Thursday, August 09, 2007

National Day -- thank you, Rishad, for texting a reminder. Blame it on the rough night we had at the Saigon Comfort Hotel. If it were not bad enough that the walls were made of paper, someone decided to carry out house repairs at 3.30 in the morning. I kid you not -- there was HAMMERING, which went on for the better part of an hour. I think it came from next door. Eventually I fell back asleep and dreamt that a post in tripadvisor.com warned of this very thing happening. "Someone was hammering next door in the middle of the night,"warned a hotel guest in October last year. "Don't stay here." In my dream I concluded the hotel must be haunted but I do resolve never to stay here again. J and I grabbed a quick toastie and coffee at the cafe next door (in the middle of our sandwich we realised that this place must have been the source of the banging but it was too late to unorder...), threw our things together and flagged down a taxi to the airport. It wasn't early but the late night shenanigans put paid to our plans of visiting Ben Thanh market. Next time, IF I ever come back to HCMC. The roads seem even more insane this morning than yesterday. At least it's drizzling....

Our flight to Danang left at 12.30. A car from Thanh Xuan Hotel was waiting for us. We drove past lovely beaches (China and Non Nuoc) and the very unimpressive Marble Mountains; it was blazing hot and we were starving. Arriving at our hotel in Hoi An, we checked in, had a minor spat with them about the price (they had quoted me USD22 and were trying to charge us $25 instead -- two out of two!!!) by which time we were bad tempered with each other. It didn't help that we got lost finding our way to the Old Town, and walked 15 mins longer than necessary on unhappy stomachs but we managed to find Restaurant 96 at last on the riverside. It was atmospheric enough and the cao lau and fried wantons were tasty enough to make us feel better. Texted Mo and Mariko, who found us eventually. Mo refused to eat or drink anything made in the place out of fear of getting sick but she did pick at Mariko's wantons. The black and white house cat was very friendly, and made itself very free with my lap. She was a doll.

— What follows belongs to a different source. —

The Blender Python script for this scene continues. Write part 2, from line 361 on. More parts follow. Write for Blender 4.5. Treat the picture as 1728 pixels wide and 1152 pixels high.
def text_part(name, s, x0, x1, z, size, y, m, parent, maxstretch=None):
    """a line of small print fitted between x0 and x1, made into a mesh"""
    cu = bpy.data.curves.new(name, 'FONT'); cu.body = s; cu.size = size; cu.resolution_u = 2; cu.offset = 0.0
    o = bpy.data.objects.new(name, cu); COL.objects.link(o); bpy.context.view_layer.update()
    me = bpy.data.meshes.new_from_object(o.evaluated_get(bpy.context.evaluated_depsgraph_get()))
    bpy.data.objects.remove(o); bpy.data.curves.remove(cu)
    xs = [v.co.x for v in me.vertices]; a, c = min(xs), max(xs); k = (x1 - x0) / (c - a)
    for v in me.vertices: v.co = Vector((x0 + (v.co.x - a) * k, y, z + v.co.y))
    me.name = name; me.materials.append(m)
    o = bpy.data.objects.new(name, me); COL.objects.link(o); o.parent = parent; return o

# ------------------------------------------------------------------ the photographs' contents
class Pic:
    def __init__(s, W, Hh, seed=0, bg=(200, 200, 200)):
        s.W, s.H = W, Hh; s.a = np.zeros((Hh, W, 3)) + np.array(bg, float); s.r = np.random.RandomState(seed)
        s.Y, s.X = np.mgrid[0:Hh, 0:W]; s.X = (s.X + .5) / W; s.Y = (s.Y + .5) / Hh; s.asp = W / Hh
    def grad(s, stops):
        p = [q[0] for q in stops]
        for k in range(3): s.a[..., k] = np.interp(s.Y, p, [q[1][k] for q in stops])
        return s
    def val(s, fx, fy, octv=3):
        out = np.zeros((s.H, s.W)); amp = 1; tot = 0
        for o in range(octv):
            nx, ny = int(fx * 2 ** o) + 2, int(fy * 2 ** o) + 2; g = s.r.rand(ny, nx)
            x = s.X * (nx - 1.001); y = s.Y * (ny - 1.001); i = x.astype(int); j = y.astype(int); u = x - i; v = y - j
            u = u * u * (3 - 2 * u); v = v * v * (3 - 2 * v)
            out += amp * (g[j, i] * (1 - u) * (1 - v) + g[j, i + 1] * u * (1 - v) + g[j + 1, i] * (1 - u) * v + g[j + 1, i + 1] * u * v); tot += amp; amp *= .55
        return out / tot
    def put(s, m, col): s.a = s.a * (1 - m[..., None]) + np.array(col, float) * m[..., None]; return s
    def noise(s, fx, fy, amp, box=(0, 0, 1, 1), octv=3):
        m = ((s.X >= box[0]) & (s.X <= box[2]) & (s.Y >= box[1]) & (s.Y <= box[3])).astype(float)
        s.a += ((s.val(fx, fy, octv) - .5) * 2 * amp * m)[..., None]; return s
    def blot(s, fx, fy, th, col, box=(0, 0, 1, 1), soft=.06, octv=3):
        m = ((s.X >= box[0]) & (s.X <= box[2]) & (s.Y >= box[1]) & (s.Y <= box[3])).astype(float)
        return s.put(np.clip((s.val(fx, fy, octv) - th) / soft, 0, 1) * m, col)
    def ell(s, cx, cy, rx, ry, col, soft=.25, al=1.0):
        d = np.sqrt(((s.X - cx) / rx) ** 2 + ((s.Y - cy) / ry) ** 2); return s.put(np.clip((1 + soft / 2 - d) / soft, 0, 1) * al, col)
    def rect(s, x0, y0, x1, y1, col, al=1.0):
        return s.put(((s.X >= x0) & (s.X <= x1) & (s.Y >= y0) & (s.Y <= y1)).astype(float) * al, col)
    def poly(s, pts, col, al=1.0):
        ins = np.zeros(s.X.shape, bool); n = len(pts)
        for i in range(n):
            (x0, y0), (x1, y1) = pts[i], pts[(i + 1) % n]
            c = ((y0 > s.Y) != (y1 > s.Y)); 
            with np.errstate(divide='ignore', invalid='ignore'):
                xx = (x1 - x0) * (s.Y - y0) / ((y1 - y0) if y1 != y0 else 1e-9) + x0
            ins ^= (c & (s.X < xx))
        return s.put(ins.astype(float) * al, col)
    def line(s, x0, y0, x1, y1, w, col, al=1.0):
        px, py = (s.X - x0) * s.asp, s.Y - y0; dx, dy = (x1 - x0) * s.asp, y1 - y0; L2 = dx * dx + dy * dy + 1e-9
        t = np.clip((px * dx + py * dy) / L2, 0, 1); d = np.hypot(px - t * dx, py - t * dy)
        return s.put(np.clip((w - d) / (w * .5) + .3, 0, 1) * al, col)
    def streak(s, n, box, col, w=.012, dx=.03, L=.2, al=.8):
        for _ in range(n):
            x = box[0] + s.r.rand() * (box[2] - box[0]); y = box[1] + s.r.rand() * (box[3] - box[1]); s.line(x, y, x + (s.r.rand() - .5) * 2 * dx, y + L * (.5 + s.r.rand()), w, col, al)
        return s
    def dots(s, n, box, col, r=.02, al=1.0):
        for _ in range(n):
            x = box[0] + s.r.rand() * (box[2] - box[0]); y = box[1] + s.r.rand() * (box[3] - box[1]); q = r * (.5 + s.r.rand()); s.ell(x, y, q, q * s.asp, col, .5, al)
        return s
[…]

At 5 it got less hot and we decided to wander around the Old Town briefly before dinner. The centuries-old shophouses are beautiful, and I love how everything is grey stone or painted in ochre but it felt that 90 per cent of the shops were tourist shops. We are ruining everything, though J pointed out that Hoi An's old town may not exist if it were not for the tourists. Posed for pictures like good ones, then it got dark and we waited for the Weitz-Waltons to arrive from their beach hotel. They did, looking lovely and familiar, with the Bond sisters and we had dinner on the roof of the Cargo Club. Fried camembert, mango salad, and grilled chicken on lime leaf, with two bottles of wine. All good and it cost the princely sum of USD10 per head. Udo paid.

They headedback to their hotel (the shuttle bus left early) while J and I had crepes for dessert with the 2Ms in the garden of Tam Tam Cafe. It's all charming -- I wonder what this town was like in the old days. J and I walked back to our hotel and drank in the quiet dark streets, lit only with lanterns and lights from the houses, with all the honking stopped.

Wednesday, August 08, 2007

On leave; drove the girls to school dressed in red and white; finished packing and booked a hotel room while JD went to collect his visa; flight at 11.20 from BT. Arrived Ho Chi Minh at 1.40; the airport is even more efficient than Changi! By the time we cleared immigration -- and there was barely a queue -- our bags were already waiting for us at the carousel. Tried to change tomorrow's flight at the Pacific Airlines counter but a mixture of having no language and suspicion we were being taken for a ride put an end to that attempt. It turned out they were NOT having us on, but alas, too late. What an inauspicious start to our holiday. Got metered taxi into the backpacker district of Pham Ngu Lao, where our hotel is. Crazy streets full of motorbikes, everyone swerving to avoid each other and beeping the hell out of the world. Buildings higgledy-piggledy; power lines like black ropes in the sky. Drove past the Reunification Palace -- so this is where the south fell. Arrived at Saigon Comfort at 2.30, hungry as anything, but at least it's not overly hot with the slight drizzle. Checked into our room for USD22; decent enough if it does smell of kitty litter.... Along our street is Pho 24; went in search of sustenance and had our first meal in Vietnam: hearty, sustaining pho bo tai with fat brisket (for me) and flank steak (for JD). Walked from there to Pacific Airlines office in Dong Khoi to change our flight tomorrow (price has now gone up from US$26 at the airport to $32.30 but what the hell). Across the road is the Majestic, with a charming rooftop bar where we had a drink (diet coke for me) and a view of the very busy, teeming Saigon River. Excellent. From there we ventured northwards on posh Dong Khoi (stopping for a small spot of shopping) to the Notre Dame Cathedral. Spent a few minutes at the wonderful Main Post Office, like going back in time to the Victorian era. The cathedral was closed so we wandered to Quan An Ngon on ?? where we had a sumptuous dinner for US$10, and finished with a drink on the 23rd story of the Saigon Sheraton. Isabel called to say she loved us.